The feedback was really positive but some felt that using “girl” was demeaning to older women. In 2017 they released a new campaign that built on the success of the previous one but addressed the criticism. They emphasised the everyday act of exercising with a broader range of women, with Maya Angelou reading her Phenomenal Women poem in the advert. From more research, they created mantras such as “Unleash your inner beginner” and ‘Take me as I am or watch me as I go” that highlighted common worries such as not being good enough, or overcoming stereotypes about what women should or shouldn’t do, as well as why women start and stop exercise.
In 2020, the campaign released a new advert that centres on the defiance of the women who have had to overcome societal barriers to get active. They used real people that their personas would relate to: a woman with three children who struggled to find time to exercise, a woman with painful periods who felt this stopped her from exercising and a woman whose menopause made her feel the same. The film did not shy away from issues that women feel, and affect their exercise but do not feel they can talk about, and brought them to light so that women can start talking about menopause, about periods and about family. The advert showed these women getting back into exercise with the support of their friends, family and community to show that we can all be part of the solution.

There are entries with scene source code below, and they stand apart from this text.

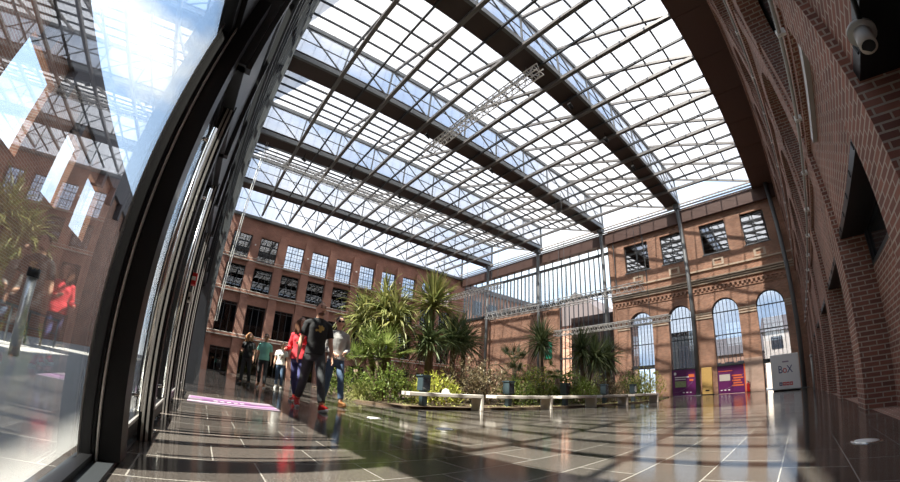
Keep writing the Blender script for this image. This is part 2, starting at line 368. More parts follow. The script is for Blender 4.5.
# left building -------------------------------------------------------
lw = MB(); LB = [.4 + 2.93 * k for k in range(10)]
ROWS = [(.0, 2.35), (3.75, 6.85), (8.2, 10.7), (11.45, 14.05)]
holed(lw, rect(-3.5, D, -.05, 15.8), [rect(y, y + 1.95, max(a, .001), b) for y in LB for a, b in ROWS], 'x', XL, XL - .45)
for y in LB: lw.box(XL, XL + .28, y - .98 + .06, y - .06, 0, 14.75)
lw.box(XL, XL + .28, LB[-1] + 2.03, D, 0, 14.75)
tag(lw.build('wall_left', 'brick_left'), 'four storey brick facade with a grid of windows across the courtyard', 'wall', kind='structure')
dr = MB()
for z in (-.05, 2.9, 7.4, 11.05): dr.box(XL - 3.2, XL - .45, -3.5, D, z, z + .15)
dr.box(XL - 3.3, XL - 3.2, -3.5, D, -.05, 11.2)
dr.box(XL - 3.2, XL - 2.9, -.5, 5.8, 11.2, 15.8)
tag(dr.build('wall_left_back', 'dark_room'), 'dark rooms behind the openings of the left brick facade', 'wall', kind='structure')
ct = MB()
rnd = random.Random(5)
for y in LB:
    for a, b in ROWS[:3]:
        for k in range(3):
            yy = y + rnd.uniform(0, 1.5); ct.box(XL - 2.2, XL - 2.0, yy, yy + rnd.uniform(.15, .5), a, a + rnd.uniform(.5, 1.6))
tag(ct.build('room_contents', 'room_stuff'), 'dim furniture and displays inside the dark rooms on the left', 'furniture', kind='stuff')
for ri, (a, b) in enumerate(ROWS):
    for yi, y in enumerate(LB):
        nw += 1
        t = thing('window_%d' % nw, '%s window of the brick facade on the left, %s from the near end' % (['ground floor', 'second row', 'third row', 'bright top row'][ri] if not (ri == 3 and yi < 2) else 'dark top row', ORD[yi]), 'window', (XL - .2, y, a), kind='structure')
        f = MB(); h = b - a
        for u in (0, .63, 1.28, 1.89): f.box(-.03, .03, u, u + .06, 0, h)
        for v in ((0, h * .36, h * .68, h - .06) if ri == 3 else (0, h - .3, h - .06)): f.box(-.03, .03, 0, 1.95, v, v + .06)
        if ri == 3:
            for u in (.34, .98, 1.6): f.box(-.015, .015, u, u + .03, 0, h)
            for v in (h * .18, h * .52, h * .84): f.box(-.015, .015, 0, 1.95, v, v + .03)
        f.build('frame', 'steel_dark', t)
        MB().box(-.005, .005, .02, 1.93, .02, h - .02).build('pane', 'glass_grey' if ri == 3 else 'glass_smoke', t)
for i, z in enumerate((3.45, 7.85, 11.2)):
    l = MB().box(XL, XL + .36, -.3, D, z, z + .09)
    l.tube([(XL + .42, -.3, z + .32), (XL + .42, D - .2, z + .32)], .03, 6)
    for k in range(12): l.bar((XL + .1, .0 + 2.7 * k, z + .05), (XL + .42, .0 + 2.7 * k, z + .32), .04)
    tag(l.build('trim_%d' % (i + 1), 'trim_pale'), 'pale ledge and rail on the left facade above the %s row of windows' % ORD[i], 'ledge', kind='structure')
for k in range(5):
    c = MB().tube([(XL + .28, LB[1 + 2 * k] - .5, 13.0), (XL + .46, LB[1 + 2 * k] - .5, 12.95)], .09, 8)
    tag(c.build('facade_lamp', 'white_clip'), 'small white lamp on a brick pier of the left facade, %s from the near end' % ORD[k], 'lamp', 'lamps on the left facade')
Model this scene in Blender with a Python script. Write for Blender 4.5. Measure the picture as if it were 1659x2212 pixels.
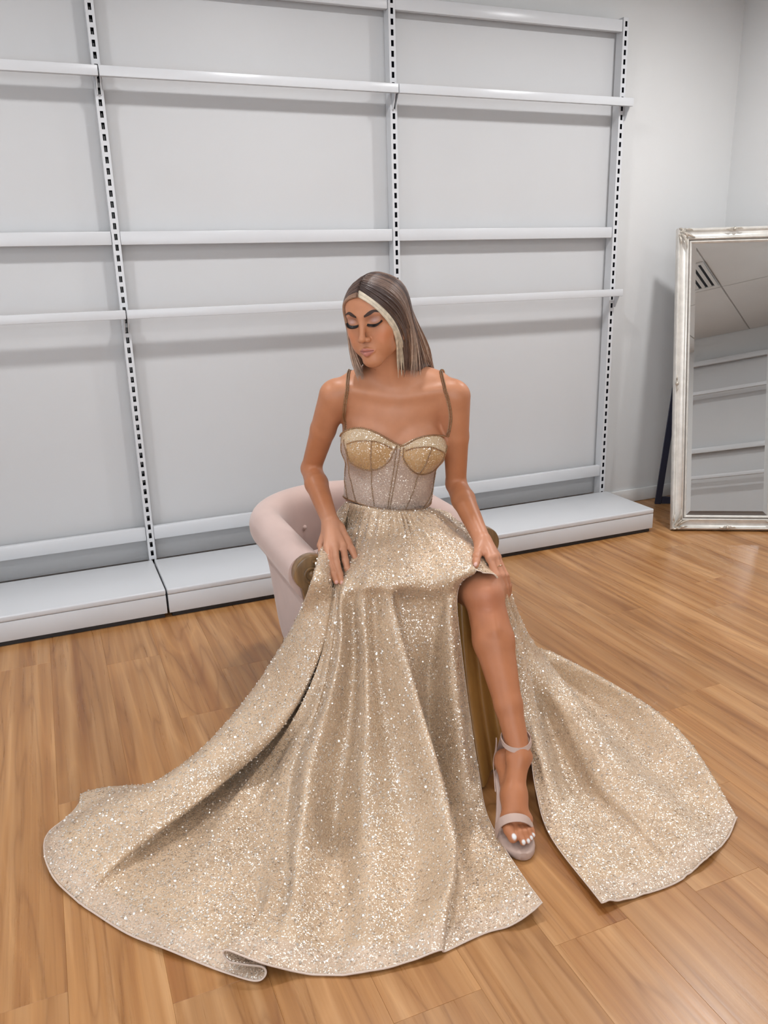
import bpy, bmesh, math, random
import numpy as np
from mathutils import Vector, Matrix

for o in list(bpy.data.objects):
    bpy.data.objects.remove(o, do_unlink=True)
scn = bpy.context.scene
COL = scn.collection
R = math.radians
random.seed(7)
np.random.seed(7)

# ------------------------------------------------------------------ camera
CAM = Vector((-1.5294, -3.5216, 1.3244))
YAW = R(22.2101)
ER = Vector((0.92580, -0.37801, 0)); ED = Vector((0.37801, 0.92580, 0))
cam_r = Vector((0.92243586, -0.3852357, -0.02656181))
cam_u = Vector((0.13424386, 0.25542645, 0.95746327))
cam_f = Vector((0.36206445, 0.88676422, -0.28733005))
cd = bpy.data.cameras.new('camera'); cam = bpy.data.objects.new('camera', cd); COL.objects.link(cam)
cam.matrix_world = Matrix(((cam_r.x, cam_u.x, -cam_f.x, CAM.x), (cam_r.y, cam_u.y, -cam_f.y, CAM.y),
                           (cam_r.z, cam_u.z, -cam_f.z, CAM.z), (0, 0, 0, 1)))
cd.sensor_fit = 'VERTICAL'; cd.sensor_height = 36.0; cd.sensor_width = 27.0
cd.lens = 1755.02 * 36.0 / 2212.0
cd.clip_start = 0.05
scn.camera = cam

# ------------------------------------------------------------------ world, light, exposure
w = bpy.data.worlds.new('world'); scn.world = w; w.use_nodes = True
w.node_tree.nodes['Background'].inputs[0].default_value = (0.75, 0.85, 1.0, 1)
w.node_tree.nodes['Background'].inputs[1].default_value = 0.6
w.cycles.sampling_method = 'NONE'
vs = scn.view_settings
vs.view_transform = 'Standard'; vs.look = 'None'; vs.gamma = 1.0; vs.use_curve_mapping = False
vs.exposure = 0.52
scn.cycles.max_bounces = 4
scn.cycles.diffuse_bounces = 2
scn.cycles.glossy_bounces = 2
scn.cycles.sample_clamp_indirect = 6.0
scn.cycles.adaptive_threshold = 0.06
scn.cycles.adaptive_min_samples = 12

LAMP_SPOTS = [(1.2, -1.15), (-0.45, -1.15), (-2.1, -1.15), (1.62, -3.1), (-0.45, -3.1), (-2.1, -3.1)]
LAMP_W = {(1.2, -1.15): 14.5, (-0.45, -1.15): 11.0, (-2.1, -1.15): 8.5, (1.62, -3.1): 7.5, (-0.45, -3.1): 4.5, (-2.1, -3.1): 3.0}
CEIL = 2.7

# shop window daylight on the left, just inside the glass of the window built below
wl = bpy.data.lights.new('window_light', 'AREA'); wl.shape = 'RECTANGLE'; wl.size = 2.6; wl.size_y = 1.9
wl.energy = 5.5; wl.color = (0.96, 0.985, 1.0)
wlo = bpy.data.objects.new('window_light', wl); COL.objects.link(wlo)
wlo.location = (-3.12, -2.5, 1.35); wlo.rotation_euler = (0, R(-90), 0)

wf = bpy.data.lights.new('added_fill_front', 'AREA'); wf.shape = 'RECTANGLE'; wf.size = 2.2; wf.size_y = 1.9  # added soft frontal fill behind the camera, no known source there
wf.energy = 22; wf.color = (0.97, 0.99, 1.0)
wfo = bpy.data.objects.new('added_fill_front', wf); COL.objects.link(wfo)
wfo.location = (-1.95, -4.60, 1.45); wfo.rotation_euler = (R(90), 0, 0)

# ------------------------------------------------------------------ helpers
def tag(o, label=None, cat=None, group=None, kind=None):
    if label: o['label'] = label
    if cat: o['category'] = cat
    if group: o['group'] = group
    if kind: o['kind'] = kind
    return o

def empty(name, loc=(0, 0, 0), label=None, cat=None, group=None, kind=None):
    o = bpy.data.objects.new(name, None); COL.objects.link(o); o.location = loc
    o.empty_display_size = 0.05
    return tag(o, label, cat, group, kind)

def addobj(name, me, parent=None):
    o = bpy.data.objects.new(name, me); COL.objects.link(o)
    if parent:
        o.parent = parent
        o.matrix_parent_inverse = Matrix.Translation(-Vector(parent.location)) if parent.type == 'EMPTY' and parent.rotation_euler.z == 0 else parent.matrix_basis.inverted()
    return o

class MB:
    """collects geometry in world coordinates for one mesh object"""
    def __init__(s): s.v = []; s.f = []; s.m = []
    def add(s, verts, faces, mi=0):
        n = len(s.v); s.v += [tuple(p) for p in verts]
        s.f += [tuple(i + n for i in f) for f in faces]; s.m += [mi] * len(faces)
    def box(s, a, b, mi=0):
        x0, y0, z0 = a; x1, y1, z1 = b
        s.add([(x0, y0, z0), (x1, y0, z0), (x1, y1, z0), (x0, y1, z0), (x0, y0, z1), (x1, y0, z1), (x1, y1, z1), (x0, y1, z1)],
              [(0, 3, 2, 1), (4, 5, 6, 7), (0, 1, 5, 4), (1, 2, 6, 5), (2, 3, 7, 6), (3, 0, 4, 7)], mi)
    def grid(s, P, mi=0, closeu=False, closev=False):
        P = np.asarray(P, float); nu, nv = P.shape[:2]; n = len(s.v)
        s.v += [tuple(p) for p in P.reshape(-1, 3)]
        for i in range(nu if closeu else nu - 1):
            for j in range(nv if closev else nv - 1):
                a, b = n + i * nv + j, n + ((i + 1) % nu) * nv + j
                c, d = n + ((i + 1) % nu) * nv + (j + 1) % nv, n + i * nv + (j + 1) % nv
                s.f.append((a, b, c, d)); s.m.append(mi)
    def tube(s, path, rad, sides=8, cap=True, mi=0, flat=1.0, up=None):
        path = np.asarray(path, float); n = len(path)
        rad = np.broadcast_to(np.asarray(rad, float), (n,))
        T = np.gradient(path, axis=0); T /= np.linalg.norm(T, axis=1)[:, None] + 1e-12
        u = np.array(up if up is not None else (0.13, 0.31, 0.94)); rings = []
        for i in range(n):
            a = u - T[i] * (u @ T[i]); a /= np.linalg.norm(a) + 1e-12
            b = np.cross(T[i], a)
            th = np.arange(sides) * 2 * math.pi / sides
            rings.append(path[i] + rad[i] * (np.cos(th)[:, None] * b + np.sin(th)[:, None] * a * flat))
            if up is None: u = a
        n0 = len(s.v); s.grid(rings, mi, closev=True)
        if cap:
            s.f.append(tuple(n0 + i for i in range(sides))[::-1]); s.m.append(mi)
            e = n0 + (n - 1) * sides; s.f.append(tuple(e + i for i in range(sides))); s.m.append(mi)
    def ball(s, c, r, seg=6, rings=4, mi=0):
        c = np.asarray(c, float); r = np.broadcast_to(np.asarray(r, float), (3,)); P = []
        for i in range(rings + 1):
            ph = math.pi * i / rings
            for j in range(seg):
                t = 2 * math.pi * j / seg
                P.append(c + r * np.array([math.sin(ph) * math.cos(t), math.sin(ph) * math.sin(t), math.cos(ph)]))
        s.grid(np.array(P).reshape(rings + 1, seg, 3), mi, closev=True)
    def build(s, name, mats, parent=None, smooth=False, bevel=0, seg=2, angle=35):
        me = bpy.data.meshes.new(name); me.from_pydata(s.v, [], s.f)
        mats = mats if isinstance(mats, (list, tuple)) else [mats]
        for m in mats: me.materials.append(m)
        if len(mats) > 1: me.polygons.foreach_set('material_index', s.m)
        bm = bmesh.new(); bm.from_mesh(me)
        if smooth or bevel: bmesh.ops.remove_doubles(bm, verts=bm.verts, dist=1e-6)
        bmesh.ops.recalc_face_normals(bm, faces=bm.faces)
        if bevel:
            es = [e for e in bm.edges if len(e.link_faces) == 2 and e.calc_face_angle(0) > R(40)]
            bmesh.ops.bevel(bm, geom=es, offset=bevel, segments=seg, profile=0.5, affect='EDGES', clamp_overlap=True)
        bm.to_mesh(me); bm.free()
        if smooth or bevel:
            me.polygons.foreach_set('use_smooth', [True] * len(me.polygons))
            me.set_sharp_from_angle(angle=R(angle))
        me.update()
        return addobj(name, me, parent)

def boxobj(name, a, b, mat, parent=None, bevel=0.0, seg=2):
    m = MB(); m.box(a, b); return m.build(name, mat, parent, bevel=bevel, seg=seg)

# ------------------------------------------------------------------ materials
def newmat(name):
    m = bpy.data.materials.new(name); m.use_nodes = True
    nt = m.node_tree; return m, nt, nt.nodes['Principled BSDF']

def nd(nt, typ, **kw):
    n = nt.nodes.new(typ)
    for k, v in kw.items():
        if k.startswith('_'): setattr(n, k[1:], v)
        else: n.inputs[k.replace('__', ' ')].default_value = v
    return n

def ramp(nt, fac, stops):
    r = nt.nodes.new('ShaderNodeValToRGB'); e = r.color_ramp.elements
    while len(e) < len(stops): e.new(0.5)
    for i, (p, c) in enumerate(stops):
        e[i].position = p; e[i].color = (*c, 1) if len(c) == 3 else c
    nt.links.new(fac, r.inputs[0]); return r.outputs[0]

def paint(name, col, rough=0.5, var=0.03, scale=6, bump=0.0, bscale=200, spec=0.5, metal=0.0, coat=0.0):
    m, nt, b = newmat(name)
    tc = nd(nt, 'ShaderNodeTexCoord'); n = nd(nt, 'ShaderNodeTexNoise', Scale=scale, Detail=4.0)
    nt.links.new(tc.outputs['Object'], n.inputs['Vector'])
    c0 = [max(0, c * (1 - var)) for c in col]; c1 = [min(1, c * (1 + var)) for c in col]
    nt.links.new(ramp(nt, n.outputs['Fac'], [(0.3, c0), (0.7, c1)]), b.inputs['Base Color'])
    b.inputs['Roughness'].default_value = rough; b.inputs['Metallic'].default_value = metal
    b.inputs['Specular IOR Level'].default_value = spec; b.inputs['Coat Weight'].default_value = coat
    if bump:
        n2 = nd(nt, 'ShaderNodeTexNoise', Scale=bscale, Detail=3.0); nt.links.new(tc.outputs['Object'], n2.inputs['Vector'])
        bp = nd(nt, 'ShaderNodeBump', Strength=bump, Distance=0.002); nt.links.new(n2.outputs['Fac'], bp.inputs['Height'])
        nt.links.new(bp.outputs[0], b.inputs['Normal'])
    return m

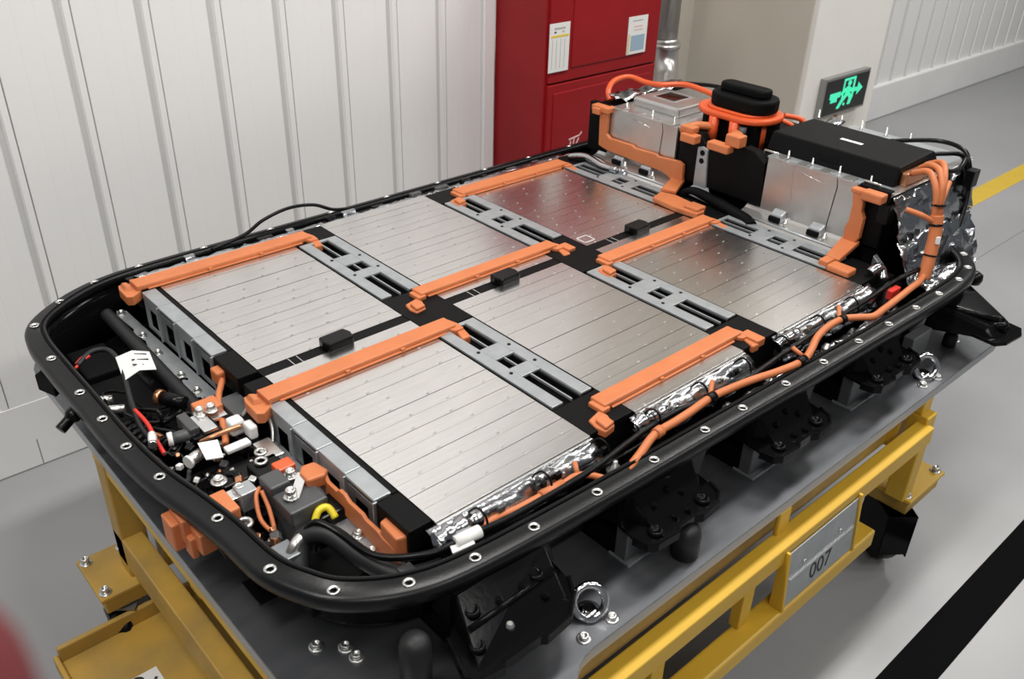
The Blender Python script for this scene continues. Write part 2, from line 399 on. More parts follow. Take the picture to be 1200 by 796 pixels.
def hexbolt(name, par, x, y, z, r=0.009, h=0.008, m='zinc', washer=True):
    mb = MB()
    if washer: mb.lathe((x, y, z), [(r*1.5, 0), (r*1.5, 0.002), (r, 0.002)], 16)
    mb.lathe((x, y, z+0.002), [(r, 0), (r, h*0.85), (r*0.85, h), (r*0.55, h), (r*0.5, h*0.5), (0.0005, h*0.5)], 12)
    return ob(name, mb, m, par)
for (x, y) in ((0.232, -1.387), (0.161, -1.386), (1.472, -1.389), (1.407, -1.382), (-0.200, -1.10), (-0.163, -1.134), (-0.160, -1.163), (-0.02, -1.50), (1.70, -1.33)):
    hexbolt('bolt', top, x, y, TT)
def lifting_eye(x, y, z, yaw):
    e = ob('lifting_eye', MB().lathe((x, y, z), [(0.024, 0), (0.024, 0.010), (0.015, 0.014), (0.012, 0.018)], 18), 'chrome', tr, label='polished lifting ring')
    t = Matrix.Rotation(yaw, 3, 'Z') @ Matrix.Rotation(math.radians(62), 3, 'X')
    ob('ring', MB().torus((x, y, z+0.032), 0.030, 0.0075, tilt=t, n=26, k=10), 'chrome', e)
lifting_eye(0.207, -1.352, TT, math.radians(-30)); lifting_eye(1.447, -1.362, TT, math.radians(-35))
# supports standing on the table below the pack
for (x0, x1) in ((-0.03, 0.13), (0.350, 0.56), (0.752, 0.96), (1.160, 1.37), (1.46, 1.56)):
    s = ob('support_block', MB().box(x0, x1, -1.312, -1.282, TT, -0.145 if x0 > 1.5 else -0.137), 'steel_block', tr, bev=0.003)
    ob('shaded_back', MB().box(x0+0.001, x1-0.001, -1.282, -1.05, TT, -0.170), 'black_matte', s, bev=0.002)  # black back puts the block's shaded side into the colour
    ob('foot_flange', MB().box(x0-0.002, x1+0.01, -1.324, -1.27, TT, TT+0.006), 'steel_edge', s, bev=0.001)
for (x0, x1) in ((0.1, 0.3), (1.3, 1.5)):
    for yy in (-0.95, -0.2): ob('support_pad', MB().box(x0, x1, yy-0.1, yy+0.1, TT, -0.1665), 'rubber', tr, bev=0.004)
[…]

The advert reached over a million views online before it went on air and entirely through digital word of mouth.
Over the past five years This Girl Can has inspired nearly three million women to get more active, and over the next year aims to get 250,000 more. From 2015, the campaign has developed from a set of survey results to continue listening to what people have to say about why they wanted to get more active and what was stopping them. By centring on the women they wanted to inspire have built a successful and engaging campaign.